Electronic spectroscopy of ^~A-^~X transitions of jet-cooled calcium monoalkoxide radicals: spin-ro-vibronic structure of nonlinear polyatomic molecules as candidates for direct laser cooling

Alkaline earth monoalkoxide free radicals are promising candidates for laser cooling. Here we report a combined experimental and computational investigation of the spin-vibronic structure of the lowest electronic states of calcium methoxide [CaOCH₃ (C_3v)], ethoxide [CaOC₂H₅ (C_s)], and isopropoxide [CaOCH(CH₃)₂ (C_s)]. Laser-induced fluorescence/dispersed fluorescence (LIF/DF) and cavity ring-down spectra of the ^~A-^~X transitions were recorded under jet-cooled conditions. The ~A₂-^~A₁ energy separation of vibronic levels is attributed to the spin-orbit (SO) interaction and, in the case of the two asymmetric tops, the difference potential between the A’ and A’’ states, both of which affect the rotational and fine structure of the nearly degenerate ^~A₁/ ^~A ₂ states.

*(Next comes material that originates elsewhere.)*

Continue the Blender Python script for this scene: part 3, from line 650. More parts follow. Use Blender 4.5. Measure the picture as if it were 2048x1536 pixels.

A spin-vibronic Hamiltonian has been developed in a quasi-diabatic basis for the spectral simulation, aided by ab initio calculations. The (pseudo-)Jahn-Teller and SO interactions induce off-diagonal Franck-Condon matrix elements, leading to vibronic transitions that are forbidden or negligible under the Born-Oppenheimer approximation.